Eirik Solheim of Oslo, Norway did a similar project, but he captured 3,888 photos of the same scene and compiled slices of each into one photo, moving through the year from January to December:

The passing of this day, however, is much slower, and for this I measure with snapshots not of weather, but brief moments of praise, as the poet Marcus Jackson does in “Winter Thanks.”

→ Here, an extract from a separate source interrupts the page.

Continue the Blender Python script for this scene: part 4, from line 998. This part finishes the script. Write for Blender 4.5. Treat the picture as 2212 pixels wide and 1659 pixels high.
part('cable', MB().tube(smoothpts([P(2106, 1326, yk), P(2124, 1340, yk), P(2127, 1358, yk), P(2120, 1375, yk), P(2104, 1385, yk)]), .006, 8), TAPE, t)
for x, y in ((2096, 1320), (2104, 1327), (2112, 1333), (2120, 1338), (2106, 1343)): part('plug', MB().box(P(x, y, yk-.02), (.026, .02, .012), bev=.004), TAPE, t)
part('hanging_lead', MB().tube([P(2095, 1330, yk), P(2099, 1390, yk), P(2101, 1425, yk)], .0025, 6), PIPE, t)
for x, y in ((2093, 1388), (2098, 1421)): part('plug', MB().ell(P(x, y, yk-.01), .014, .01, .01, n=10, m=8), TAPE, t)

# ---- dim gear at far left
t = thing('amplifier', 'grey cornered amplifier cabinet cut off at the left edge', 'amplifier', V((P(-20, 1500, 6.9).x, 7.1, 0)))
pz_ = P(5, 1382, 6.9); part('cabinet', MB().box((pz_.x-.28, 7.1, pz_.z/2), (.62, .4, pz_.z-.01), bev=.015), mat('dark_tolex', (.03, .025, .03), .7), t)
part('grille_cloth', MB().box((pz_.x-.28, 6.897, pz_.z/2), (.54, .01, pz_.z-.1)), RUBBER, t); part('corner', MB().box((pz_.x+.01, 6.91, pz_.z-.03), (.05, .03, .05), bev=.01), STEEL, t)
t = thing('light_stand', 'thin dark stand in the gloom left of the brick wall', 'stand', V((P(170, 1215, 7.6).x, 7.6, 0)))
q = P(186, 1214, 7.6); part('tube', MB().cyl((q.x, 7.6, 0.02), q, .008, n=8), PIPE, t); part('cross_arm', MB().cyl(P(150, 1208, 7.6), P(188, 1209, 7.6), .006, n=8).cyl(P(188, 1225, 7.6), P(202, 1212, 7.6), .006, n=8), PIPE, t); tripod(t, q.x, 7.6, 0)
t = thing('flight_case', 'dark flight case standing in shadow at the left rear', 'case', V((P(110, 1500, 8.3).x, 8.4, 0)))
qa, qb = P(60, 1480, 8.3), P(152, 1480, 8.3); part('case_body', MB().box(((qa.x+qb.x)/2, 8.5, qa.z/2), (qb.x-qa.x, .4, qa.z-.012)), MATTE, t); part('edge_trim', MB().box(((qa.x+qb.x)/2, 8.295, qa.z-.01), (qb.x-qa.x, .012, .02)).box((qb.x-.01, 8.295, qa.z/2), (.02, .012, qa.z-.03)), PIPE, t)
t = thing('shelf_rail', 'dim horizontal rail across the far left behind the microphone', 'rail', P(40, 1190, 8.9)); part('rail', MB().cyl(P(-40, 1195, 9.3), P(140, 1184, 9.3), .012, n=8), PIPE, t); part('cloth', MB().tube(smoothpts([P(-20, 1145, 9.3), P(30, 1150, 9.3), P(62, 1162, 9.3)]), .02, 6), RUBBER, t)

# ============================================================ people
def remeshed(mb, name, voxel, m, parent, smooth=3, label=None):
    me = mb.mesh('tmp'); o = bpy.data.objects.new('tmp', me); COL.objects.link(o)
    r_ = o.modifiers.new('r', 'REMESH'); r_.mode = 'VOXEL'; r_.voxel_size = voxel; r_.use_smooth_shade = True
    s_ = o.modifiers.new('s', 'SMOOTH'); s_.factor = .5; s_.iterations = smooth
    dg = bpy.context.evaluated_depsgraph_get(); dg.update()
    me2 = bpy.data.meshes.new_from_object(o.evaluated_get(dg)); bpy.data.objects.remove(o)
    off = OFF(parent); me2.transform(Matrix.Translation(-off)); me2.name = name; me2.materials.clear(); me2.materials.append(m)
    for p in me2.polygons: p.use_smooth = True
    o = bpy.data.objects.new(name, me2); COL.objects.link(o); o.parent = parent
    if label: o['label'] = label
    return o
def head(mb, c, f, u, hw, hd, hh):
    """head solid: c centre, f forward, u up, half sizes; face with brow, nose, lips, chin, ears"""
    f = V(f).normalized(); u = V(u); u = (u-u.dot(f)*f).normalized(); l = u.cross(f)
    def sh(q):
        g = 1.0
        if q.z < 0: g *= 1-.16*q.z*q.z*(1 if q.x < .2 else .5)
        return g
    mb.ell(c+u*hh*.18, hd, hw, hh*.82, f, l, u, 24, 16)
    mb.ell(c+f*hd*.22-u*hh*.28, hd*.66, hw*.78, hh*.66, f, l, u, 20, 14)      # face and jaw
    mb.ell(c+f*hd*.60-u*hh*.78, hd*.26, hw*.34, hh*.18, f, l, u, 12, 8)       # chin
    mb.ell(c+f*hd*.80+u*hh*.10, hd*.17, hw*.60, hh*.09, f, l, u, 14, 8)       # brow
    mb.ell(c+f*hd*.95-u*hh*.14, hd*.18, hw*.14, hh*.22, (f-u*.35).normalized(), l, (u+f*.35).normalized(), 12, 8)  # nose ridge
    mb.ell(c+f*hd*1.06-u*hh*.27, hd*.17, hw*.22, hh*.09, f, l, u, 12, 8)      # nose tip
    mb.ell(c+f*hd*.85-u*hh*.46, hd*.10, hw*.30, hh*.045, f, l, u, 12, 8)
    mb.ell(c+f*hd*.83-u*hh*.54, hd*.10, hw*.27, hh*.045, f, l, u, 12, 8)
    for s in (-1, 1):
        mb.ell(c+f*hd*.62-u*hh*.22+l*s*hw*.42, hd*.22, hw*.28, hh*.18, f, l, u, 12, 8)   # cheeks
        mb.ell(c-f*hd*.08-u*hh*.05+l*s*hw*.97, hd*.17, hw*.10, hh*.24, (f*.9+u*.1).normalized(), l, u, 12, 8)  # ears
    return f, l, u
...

To the furnace—tall, steel rectangle
containing a flawless flame.
To heat

gliding through ducts, our babies
asleep like bundled opal.
Praise

every furry grain of every
warm hour, praise each
deflection of frost,

praise the fluent veins, praise
the repair person, trudging
in a Carhartt coat

to dig for leaky lines, praise
the equator, where snow
is a stranger,

praise the eminent sun
for letting us orbs buzz around it
like younger brothers,

praise the shooter’s pistol
for silencing its fire by
reason of a chilly chamber

praise our ancestors who shuddered
through winters, bunched
on stark bunks,

praise the owed money
becoming postponed by a lender
who won’t wait

much longer in the icy wind,
praise the neon antifreeze
in our Chevrolet radiator,

and praise the kettle whistle,
imitating an important train,
delivering us

these steam-brimmed sips of tea.

It’s good to end poems and days with tea, regardless of the weather. We should all make a practice of both.